Parmi les produits les plus cités par Ézéchiel, il y a les tissus teints et brodés : fin lin (byssus) d’Égypte, laine blanche de Damas, tentures, vêtements. Ils étaient souvent teints en indigo (bleu-violet) ou en pourpre (différentes nuances de rouge) ; cette couleur était une spécialité phénicienne tirée d’un mollusque à coquille, le murex ; une once de cette précieuse teinture valait plus que son poids d’or et sa renommée a traversé toute l’Antiquité car elle était réservée aux plus hauts personnages de l’État ; son déclin se produit après le IVe siècle de notre ère.
Les cèdres du Liban ont été recherchés notamment par les Égyptiens dès le IVe millénaire et nous avons de nombreuses traces archéologiques de ce commerce avec Byblos d’abord, puis Tyr.

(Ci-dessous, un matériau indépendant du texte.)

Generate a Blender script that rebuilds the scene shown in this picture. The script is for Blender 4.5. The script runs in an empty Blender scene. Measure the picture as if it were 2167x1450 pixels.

Image ci-contre : une illustration d’un navire antique phénicien. Domaine public.

Les Phéniciens achetaient et vendaient aussi des esclaves et le prophète Joël leur reproche de vendre des Hébreux aux Grecs ; les marins allaient fournir la cité en chevaux sans doute prélevés en Arménie, mais aussi en parfums, encens et résines aromatiques, produits de luxe qui avaient autant de valeur que les métaux précieux. Enfin, disposant de sables fins riches en silice, les Phéniciens ont mis au point dès le VIIIe siècle avant J.-C. une industrie du verre pour de la vaisselle de luxe mais aussi de la pâte de verre de faïence, fabriquant de la verroterie qu’ils échangeaient tout autour de la Méditerranée.

Ainsi, le texte d’Ézéchiel nous fournit un riche inventaire du commerce de Tyr, inventaire confirmé par de nombreuses trouvailles archéologiques avec des marchandises extrêmement variées. Il en ressort que c’était, à l’époque, la plus riche des cités commerciales de Méditerranée.

Image ci-dessus : des petits masques pendentifs en verre. Ce sont des images symboliques de la culture matérielle phénico-punique, IVe et IIIe siècle avant J.-C. © Musée du Louvre, Paris.
Image ci-dessous : Site antique de Tyr. De la puissante cité phénicienne et, selon les Écritures, de son influence sur la Période royale d’Israël, il ne reste aujourd’hui que d’imposantes ruines des époques romaine et byzantine. © Kareen Truschel.